Note each line that includes the word "scene". Copy those lines.

** START **

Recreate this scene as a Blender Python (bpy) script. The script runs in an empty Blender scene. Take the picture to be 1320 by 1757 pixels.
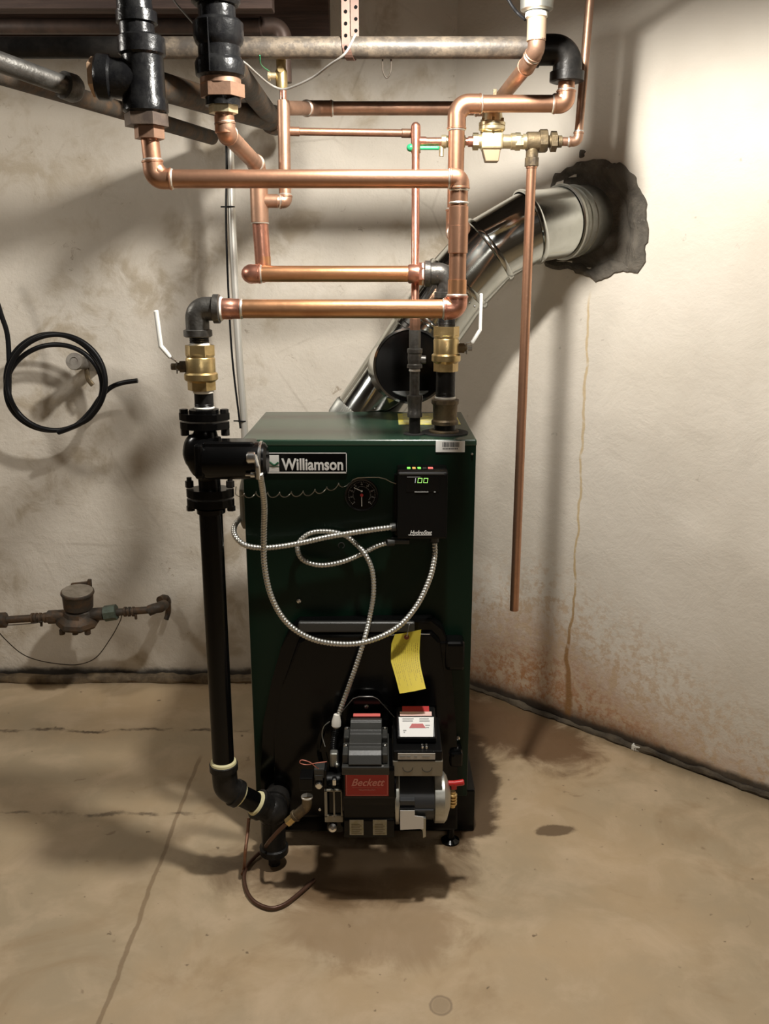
import bpy, bmesh, math, random
from mathutils import Vector, Matrix, noise
random.seed(7)
S = bpy.context.scene
COL = S.collection
V = Vector
PI = math.pi
# ------------------------------------------------------------------ camera
CAMZ, TH, F = 1.315, math.radians(14.8), 1543.0
ct, st = math.cos(TH), math.sin(TH)
def at(px, py, Y):
    """world point seen at photo pixel (px,py) on the plane y=Y"""
    xc, yc = (px-660)/F, (878.5-py)/F
    d = V((xc, yc*st+ct, yc*ct-st))
    k = Y/d.y
    return V((d.x*k, Y, CAMZ+d.z*k))
def zat(py, Y): return at(660, py, Y).z
def xat(px, Y, z): return (px-660)/F*(Y*ct+(CAMZ-z)*st)
def floor_at(px, py, z=0.0):
    xc, yc = (px-660)/F, (878.5-py)/F
    d = V((xc, yc*st+ct, yc*ct-st)); k = (z-CAMZ)/d.z
    return V((d.x*k, d.y*k, z))
CORNER = V((.204, 2.78)); WD = V((.742, -.670)).normalized(); WN = V((-WD.y, WD.x)) # into wall
if WN.y < 0: WN = -WN
def hit_right(px, py):
    xc, yc = (px-660)/F, (878.5-py)/F
    d = V((xc, yc*st+ct, yc*ct-st))
    k = (CORNER.x*WN.x+CORNER.y*WN.y)/(d.x*WN.x+d.y*WN.y)
    p = d*k
    u = (p.x-CORNER.x)*WD.x+(p.y-CORNER.y)*WD.y
    return u, p.z+CAMZ
def rw(u, z, n=0.0):   # point on right wall, n metres into the room
    return V((CORNER.x+WD.x*u-WN.x*n, CORNER.y+WD.y*u-WN.y*n, z))

cam = bpy.data.cameras.new('camera'); co = bpy.data.objects.new('camera', cam); COL.objects.link(co)
co.location = (0, 0, CAMZ); co.rotation_euler = (PI/2-TH, 0, 0)
cam.sensor_fit = 'VERTICAL'; cam.sensor_height = 36; cam.lens = F/1757*36
cam.clip_start = .02
S.camera = co
S.view_settings.view_transform = 'Standard'; S.view_settings.look = 'None'
S.view_settings.gamma = 1; S.view_settings.use_curve_mapping = False

# ------------------------------------------------------------------ materials
class NT:
    def __init__(s, name):
        s.m = bpy.data.materials.new(name); s.m.use_nodes = True
        s.t = s.m.node_tree; s.b = s.t.nodes['Principled BSDF']; s.co = None
    def n(s, typ, **kw):
        x = s.t.nodes.new(typ)
        for k, v in kw.items(): setattr(x, k, v)
        return x
    def set(s, sock, v):
        if hasattr(v, 'links') or isinstance(v, bpy.types.NodeSocket): s.t.links.new(v, sock)
        elif isinstance(v, (tuple, list)) and len(v) == 3 and len(sock.default_value) == 4: sock.default_value = (*v, 1)
        else: sock.default_value = v
    def P(s):
        if not s.co: s.co = s.n('ShaderNodeTexCoord').outputs['Object']
        return s.co
    def math(s, op, a, b=0.0, c=0.0, clamp=False):
        x = s.n('ShaderNodeMath', operation=op, use_clamp=clamp)
        s.set(x.inputs[0], a); s.set(x.inputs[1], b); s.set(x.inputs[2], c); return x.outputs[0]
    def vm(s, op, a, b):
        x = s.n('ShaderNodeVectorMath', operation=op); s.set(x.inputs[0], a); s.set(x.inputs[1], b)
        return x.outputs['Value'] if op in ('DOT_PRODUCT', 'LENGTH') else x.outputs[0]
    def xyz(s):
        if not hasattr(s, '_x'): x = s.n('ShaderNodeSeparateXYZ'); s.set(x.inputs[0], s.P()); s._x = x.outputs
        return s._x
    def noise(s, scale, detail=6, rough=.6, dist=0, vec=None):
        x = s.n('ShaderNodeTexNoise'); s.set(x.inputs['Vector'], vec or s.P())
        x.inputs['Scale'].default_value = scale; x.inputs['Detail'].default_value = detail
        x.inputs['Roughness'].default_value = rough; x.inputs['Distortion'].default_value = dist
        return x.outputs['Fac']
    def vor(s, scale, feature='F1'):
        x = s.n('ShaderNodeTexVoronoi', feature=feature); s.set(x.inputs['Vector'], s.P()); x.inputs['Scale'].default_value = scale
        return x.outputs['Distance']
    def ramp(s, f, lo, hi, a=0.0, b=1.0):
        x = s.n('ShaderNodeMapRange', interpolation_type='SMOOTHSTEP'); s.set(x.inputs[0], f)
        for i, v in zip((1, 2, 3, 4), (lo, hi, a, b)): s.set(x.inputs[i], v)
        return x.outputs[0]
    def mix(s, f, a, b, blend='MIX'):
        x = s.n('ShaderNodeMix', data_type='RGBA', blend_type=blend); s.set(x.inputs[0], f); s.set(x.inputs[6], a); s.set(x.inputs[7], b)
        return x.outputs[2]
    def bump(s, h, strength=.3, dist=.01):
        x = s.n('ShaderNodeBump'); s.set(x.inputs['Height'], h); x.inputs['Strength'].default_value = strength; x.inputs['Distance'].default_value = dist
        s.t.links.new(x.outputs[0], s.b.inputs['Normal'])
    def col(s, v): s.set(s.b.inputs['Base Color'], v)
    def rough(s, v): s.set(s.b.inputs['Roughness'], v)
    def metal(s, v): s.set(s.b.inputs['Metallic'], v)

def simple(name, c, rough=.5, metal=0.0, c2=None, scale=12, lo=.4, hi=.65, bs=0.0, bscale=60, coat=0, emit=None, rough2=None):
    t = NT(name)
    if c2: 
        f = t.ramp(t.noise(scale, 8, .65), lo, hi); t.col(t.mix(f, c, c2))
        if rough2 is not None:
            t.rough(t.ramp(f, 0, 1, rough, rough2))
        else: t.rough(rough)
    else: t.col(c); t.rough(rough)
    t.metal(metal)
    if bs: t.bump(t.noise(bscale, 5, .6), bs, .003)
    if coat: t.b.inputs['Coat Weight'].default_value = coat; t.b.inputs['Coat Roughness'].default_value = .15
    if emit: t.set(t.b.inputs['Emission Color'], emit[0]); t.b.inputs['Emission Strength'].default_value = emit[1]
    return t.m

M = {}
M['copper'] = simple('copper', (.60, .335, .215), .36, .92, (.40, .215, .135), 9, .35, .75, .08, 120, rough2=.46)
M['copper_orange'] = simple('copper_orange', (.74, .40, .21), .31, .92, (.56, .28, .14), 9, .35, .75, .08, 120, rough2=.40)
M['copper_bright'] = simple('copper_bright', (.76, .38, .27), .28, .92, (.54, .24, .17), 26, .45, .62, .12, 120, rough2=.36)
M['copper_aged'] = simple('copper_aged', (.50, .30, .20), .42, .8, (.26, .16, .11), 10, .35, .7, .12, 120, rough2=.5)
M['copper_dark'] = simple('copper_dark', (.34, .18, .115), .42, .75, (.17, .095, .06), 12, .35, .7, .12, 120, rough2=.5)
M['solder'] = simple('solder', (.80, .76, .68), .35, .85)
M['brass'] = simple('brass', (.66, .50, .24), .33, .9, (.42, .30, .13), 20, .4, .75, .15, 90)
M['brass_pale'] = simple('brass_pale', (.80, .70, .46), .36, .85, (.60, .48, .28), 20, .4, .75, .15, 90)
M['bronze'] = simple('bronze', (.20, .15, .085), .5, .6, (.09, .07, .05), 30, .4, .65, .4, 90)
M['black_paint'] = simple('black_paint', (.003, .003, .003), .22, 0, None, bs=.10, bscale=50, coat=.3)
M['black_iron'] = simple('black_iron', (.012, .0115, .011), .34, .1, (.024, .022, .02), 20, bs=.25, bscale=90)
M['tar_iron'] = simple('tar_iron', (.005, .005, .0055), .26, 0, (.010, .010, .010), 40, bs=.5, bscale=45, coat=.2)
M['grey_iron'] = simple('grey_iron', (.13, .125, .115), .42, .75, (.075, .07, .062), 30, bs=.35, bscale=110)
M['rust_iron'] = simple('rust_iron', (.055, .045, .035), .6, .3, (.11, .065, .035), 25, bs=.6, bscale=60)
M['galv'] = simple('galvanised_steel', (.60, .62, .60), .10, 1, (.48, .50, .47), 7, .35, .7, .03, 30, rough2=.18)
M['conduit'] = simple('conduit_steel', (.80, .78, .72), .42, .7)
M['dull_brown'] = simple('dull_brown_copper', (.085, .055, .042), .5, .3, (.05, .035, .028), 14)
M['galv_dull'] = simple('galvanised_dull', (.50, .50, .46), .4, .9, (.36, .36, .32), 14, .4, .65, .08, 60)
M['steel'] = simple('steel', (.72, .72, .70), .25, 1)
M['tape'] = simple('white_tape', (.85, .82, .74), .6)
M['dope'] = simple('cream_sealant', (.78, .72, .42), .55)
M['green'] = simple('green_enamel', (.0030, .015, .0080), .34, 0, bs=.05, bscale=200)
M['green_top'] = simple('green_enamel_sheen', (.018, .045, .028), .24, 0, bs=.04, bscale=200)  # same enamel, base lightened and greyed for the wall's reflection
M['gloss_black'] = simple('gloss_black', (.0025, .0025, .0025), .16, 0)
M['plastic_black'] = simple('plastic_black', (.004, .004, .004), .35, 0)
M['plastic_grey'] = simple('plastic_grey', (.036, .036, .033), .42, 0, bs=.1, bscale=200)
M['plate_grey'] = simple('plate_grey', (.28, .26, .21), .5, .4)
M['white'] = simple('white_enamel', (.85, .85, .80), .35)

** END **

→ Exercise output:
Recreate this scene as a Blender Python (bpy) script. The script runs in an empty Blender scene. Take the picture to be 1320 by 1757 pixels.
S = bpy.context.scene